Set task
Each line from the start of the data below through the one containing "COL = scene.collection" must be reproduced exactly.

Data section

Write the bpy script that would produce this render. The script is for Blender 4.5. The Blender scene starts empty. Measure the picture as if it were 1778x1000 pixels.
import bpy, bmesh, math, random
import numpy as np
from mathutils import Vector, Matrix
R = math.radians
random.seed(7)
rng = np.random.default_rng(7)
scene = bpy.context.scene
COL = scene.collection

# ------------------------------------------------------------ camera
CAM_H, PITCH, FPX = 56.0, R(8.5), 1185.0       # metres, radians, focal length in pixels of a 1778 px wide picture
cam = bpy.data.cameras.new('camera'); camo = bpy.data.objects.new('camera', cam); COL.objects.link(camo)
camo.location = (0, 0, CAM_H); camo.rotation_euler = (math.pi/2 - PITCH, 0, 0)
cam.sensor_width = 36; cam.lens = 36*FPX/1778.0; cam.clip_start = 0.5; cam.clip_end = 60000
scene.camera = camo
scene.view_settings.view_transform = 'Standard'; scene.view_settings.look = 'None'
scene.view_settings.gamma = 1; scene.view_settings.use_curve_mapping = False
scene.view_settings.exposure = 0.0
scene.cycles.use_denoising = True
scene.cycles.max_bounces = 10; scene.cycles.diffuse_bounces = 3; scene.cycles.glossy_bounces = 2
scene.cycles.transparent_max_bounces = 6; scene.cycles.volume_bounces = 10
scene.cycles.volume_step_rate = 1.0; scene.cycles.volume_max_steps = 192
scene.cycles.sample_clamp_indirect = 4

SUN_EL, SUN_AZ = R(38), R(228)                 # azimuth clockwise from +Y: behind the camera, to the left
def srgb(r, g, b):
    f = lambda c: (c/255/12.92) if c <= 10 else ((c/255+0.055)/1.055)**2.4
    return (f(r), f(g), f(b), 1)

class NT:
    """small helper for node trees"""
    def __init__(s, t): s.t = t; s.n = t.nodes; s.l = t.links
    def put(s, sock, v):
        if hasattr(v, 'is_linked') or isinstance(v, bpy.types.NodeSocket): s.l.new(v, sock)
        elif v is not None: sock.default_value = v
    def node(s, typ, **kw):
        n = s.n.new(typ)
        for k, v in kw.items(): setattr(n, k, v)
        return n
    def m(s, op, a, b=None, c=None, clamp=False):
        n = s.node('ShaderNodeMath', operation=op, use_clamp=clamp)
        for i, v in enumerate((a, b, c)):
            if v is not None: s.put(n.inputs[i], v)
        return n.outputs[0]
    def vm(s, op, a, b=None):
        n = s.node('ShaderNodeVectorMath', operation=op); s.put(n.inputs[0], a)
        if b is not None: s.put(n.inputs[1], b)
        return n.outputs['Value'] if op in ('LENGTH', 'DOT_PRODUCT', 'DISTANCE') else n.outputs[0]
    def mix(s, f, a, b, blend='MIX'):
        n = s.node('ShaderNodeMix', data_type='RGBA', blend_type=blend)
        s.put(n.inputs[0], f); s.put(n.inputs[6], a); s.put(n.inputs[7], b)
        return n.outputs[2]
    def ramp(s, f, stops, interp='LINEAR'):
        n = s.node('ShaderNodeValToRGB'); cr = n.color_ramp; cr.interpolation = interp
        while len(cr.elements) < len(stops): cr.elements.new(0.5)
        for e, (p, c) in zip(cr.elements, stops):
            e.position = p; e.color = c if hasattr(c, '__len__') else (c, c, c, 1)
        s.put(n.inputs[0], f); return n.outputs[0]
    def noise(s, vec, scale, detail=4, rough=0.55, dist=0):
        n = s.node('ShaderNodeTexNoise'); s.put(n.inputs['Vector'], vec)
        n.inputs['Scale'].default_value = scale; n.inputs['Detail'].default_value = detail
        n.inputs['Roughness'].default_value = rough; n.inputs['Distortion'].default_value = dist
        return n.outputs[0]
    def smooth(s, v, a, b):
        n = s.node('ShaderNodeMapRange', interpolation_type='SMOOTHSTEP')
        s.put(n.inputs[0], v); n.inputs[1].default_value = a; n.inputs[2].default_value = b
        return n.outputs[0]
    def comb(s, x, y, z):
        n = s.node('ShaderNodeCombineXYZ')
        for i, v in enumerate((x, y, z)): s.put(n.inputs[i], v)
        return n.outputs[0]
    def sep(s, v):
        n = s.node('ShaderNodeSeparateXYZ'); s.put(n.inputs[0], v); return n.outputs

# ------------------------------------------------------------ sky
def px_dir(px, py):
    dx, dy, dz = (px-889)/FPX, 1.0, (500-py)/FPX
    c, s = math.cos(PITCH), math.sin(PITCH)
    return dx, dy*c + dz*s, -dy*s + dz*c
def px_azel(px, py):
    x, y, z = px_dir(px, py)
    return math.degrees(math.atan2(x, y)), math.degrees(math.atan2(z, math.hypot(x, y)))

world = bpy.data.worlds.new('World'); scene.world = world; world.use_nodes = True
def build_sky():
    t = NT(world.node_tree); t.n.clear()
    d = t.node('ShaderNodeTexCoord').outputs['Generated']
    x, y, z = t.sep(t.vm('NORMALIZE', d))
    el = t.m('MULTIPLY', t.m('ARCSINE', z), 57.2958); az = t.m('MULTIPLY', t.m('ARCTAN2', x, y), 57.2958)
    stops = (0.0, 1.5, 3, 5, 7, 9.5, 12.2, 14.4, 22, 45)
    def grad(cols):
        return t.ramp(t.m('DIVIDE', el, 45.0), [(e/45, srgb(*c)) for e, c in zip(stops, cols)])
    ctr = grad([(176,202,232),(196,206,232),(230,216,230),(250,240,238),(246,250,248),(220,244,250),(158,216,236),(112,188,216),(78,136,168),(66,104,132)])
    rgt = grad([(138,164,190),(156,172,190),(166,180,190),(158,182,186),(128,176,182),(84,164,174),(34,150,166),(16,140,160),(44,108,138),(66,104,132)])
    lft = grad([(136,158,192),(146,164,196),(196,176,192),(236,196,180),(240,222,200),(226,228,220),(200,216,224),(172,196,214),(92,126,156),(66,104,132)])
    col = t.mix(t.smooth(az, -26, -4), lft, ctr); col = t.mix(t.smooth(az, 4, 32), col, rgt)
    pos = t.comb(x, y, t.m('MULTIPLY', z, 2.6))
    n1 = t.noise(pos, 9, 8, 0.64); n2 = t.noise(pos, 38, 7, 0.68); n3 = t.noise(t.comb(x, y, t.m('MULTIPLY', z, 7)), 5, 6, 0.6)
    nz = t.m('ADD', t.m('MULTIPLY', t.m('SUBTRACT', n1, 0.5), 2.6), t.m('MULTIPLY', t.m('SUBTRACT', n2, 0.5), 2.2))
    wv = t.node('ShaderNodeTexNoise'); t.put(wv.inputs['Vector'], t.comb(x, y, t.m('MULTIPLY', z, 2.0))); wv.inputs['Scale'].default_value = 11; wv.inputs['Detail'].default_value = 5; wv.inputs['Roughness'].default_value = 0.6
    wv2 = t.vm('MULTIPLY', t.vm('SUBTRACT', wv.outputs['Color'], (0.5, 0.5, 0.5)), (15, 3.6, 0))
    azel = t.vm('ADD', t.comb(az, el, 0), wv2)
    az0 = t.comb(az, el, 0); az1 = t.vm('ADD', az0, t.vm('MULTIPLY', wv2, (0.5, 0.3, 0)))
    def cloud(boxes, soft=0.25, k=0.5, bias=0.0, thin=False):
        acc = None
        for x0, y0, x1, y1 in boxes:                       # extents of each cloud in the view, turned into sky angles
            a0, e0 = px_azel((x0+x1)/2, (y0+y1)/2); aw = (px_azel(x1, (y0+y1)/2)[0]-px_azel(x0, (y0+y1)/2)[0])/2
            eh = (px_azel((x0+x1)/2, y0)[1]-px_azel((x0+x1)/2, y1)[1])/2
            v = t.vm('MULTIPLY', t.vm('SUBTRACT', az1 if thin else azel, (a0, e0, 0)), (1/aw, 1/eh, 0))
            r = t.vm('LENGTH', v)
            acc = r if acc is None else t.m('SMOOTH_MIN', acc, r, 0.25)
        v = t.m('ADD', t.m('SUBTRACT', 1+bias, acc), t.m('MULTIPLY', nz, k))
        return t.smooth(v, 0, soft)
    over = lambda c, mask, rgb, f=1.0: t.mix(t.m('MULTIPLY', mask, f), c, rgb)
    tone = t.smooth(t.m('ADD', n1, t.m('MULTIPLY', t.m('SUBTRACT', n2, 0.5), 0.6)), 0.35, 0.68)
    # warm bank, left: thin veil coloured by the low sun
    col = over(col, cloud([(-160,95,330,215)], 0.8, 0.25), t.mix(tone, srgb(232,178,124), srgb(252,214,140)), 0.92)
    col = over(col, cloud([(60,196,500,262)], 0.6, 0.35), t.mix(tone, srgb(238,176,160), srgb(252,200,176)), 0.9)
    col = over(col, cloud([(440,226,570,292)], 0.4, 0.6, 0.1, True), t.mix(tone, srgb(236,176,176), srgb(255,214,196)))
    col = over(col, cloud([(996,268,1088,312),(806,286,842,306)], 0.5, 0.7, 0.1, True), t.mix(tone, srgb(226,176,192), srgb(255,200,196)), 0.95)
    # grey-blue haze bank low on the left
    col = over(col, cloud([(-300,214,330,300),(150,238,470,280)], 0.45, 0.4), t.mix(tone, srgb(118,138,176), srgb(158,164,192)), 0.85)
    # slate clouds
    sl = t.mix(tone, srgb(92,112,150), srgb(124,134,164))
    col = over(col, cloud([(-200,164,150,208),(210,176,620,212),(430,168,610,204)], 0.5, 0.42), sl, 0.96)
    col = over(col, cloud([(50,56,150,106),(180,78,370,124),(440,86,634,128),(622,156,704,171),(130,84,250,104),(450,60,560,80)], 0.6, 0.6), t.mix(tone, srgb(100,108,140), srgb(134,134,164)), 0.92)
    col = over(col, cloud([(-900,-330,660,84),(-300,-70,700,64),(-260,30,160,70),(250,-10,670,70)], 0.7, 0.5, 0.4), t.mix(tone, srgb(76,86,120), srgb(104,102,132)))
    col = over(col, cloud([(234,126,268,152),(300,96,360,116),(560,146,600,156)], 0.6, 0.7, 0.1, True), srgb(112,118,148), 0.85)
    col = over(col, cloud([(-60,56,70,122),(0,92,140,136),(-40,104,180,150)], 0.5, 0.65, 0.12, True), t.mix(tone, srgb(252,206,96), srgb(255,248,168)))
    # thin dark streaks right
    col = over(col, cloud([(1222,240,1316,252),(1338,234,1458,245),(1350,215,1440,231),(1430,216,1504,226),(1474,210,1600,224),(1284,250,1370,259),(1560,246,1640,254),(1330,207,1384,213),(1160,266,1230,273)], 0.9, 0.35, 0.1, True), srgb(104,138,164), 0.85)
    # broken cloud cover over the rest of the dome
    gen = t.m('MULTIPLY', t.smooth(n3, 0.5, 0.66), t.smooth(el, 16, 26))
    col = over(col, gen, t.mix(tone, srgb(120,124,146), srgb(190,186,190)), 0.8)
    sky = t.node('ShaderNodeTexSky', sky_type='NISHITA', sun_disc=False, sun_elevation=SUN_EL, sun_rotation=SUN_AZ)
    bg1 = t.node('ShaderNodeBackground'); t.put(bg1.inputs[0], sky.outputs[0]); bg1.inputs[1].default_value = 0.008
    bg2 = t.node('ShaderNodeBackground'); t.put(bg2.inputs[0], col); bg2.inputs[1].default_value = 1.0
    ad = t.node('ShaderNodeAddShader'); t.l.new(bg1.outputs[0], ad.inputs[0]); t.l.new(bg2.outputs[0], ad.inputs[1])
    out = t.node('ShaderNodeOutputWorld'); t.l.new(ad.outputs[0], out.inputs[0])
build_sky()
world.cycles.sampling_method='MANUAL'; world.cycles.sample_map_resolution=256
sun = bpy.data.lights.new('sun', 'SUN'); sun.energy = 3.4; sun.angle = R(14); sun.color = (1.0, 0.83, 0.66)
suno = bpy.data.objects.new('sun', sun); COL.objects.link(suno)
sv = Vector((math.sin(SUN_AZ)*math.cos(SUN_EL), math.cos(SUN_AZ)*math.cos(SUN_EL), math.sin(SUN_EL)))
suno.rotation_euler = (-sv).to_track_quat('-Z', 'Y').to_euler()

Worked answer
Write the bpy script that would produce this render. The script is for Blender 4.5. The Blender scene starts empty. Measure the picture as if it were 1778x1000 pixels.
import bpy, bmesh, math, random
import numpy as np
from mathutils import Vector, Matrix
R = math.radians
random.seed(7)
rng = np.random.default_rng(7)
scene = bpy.context.scene
COL = scene.collection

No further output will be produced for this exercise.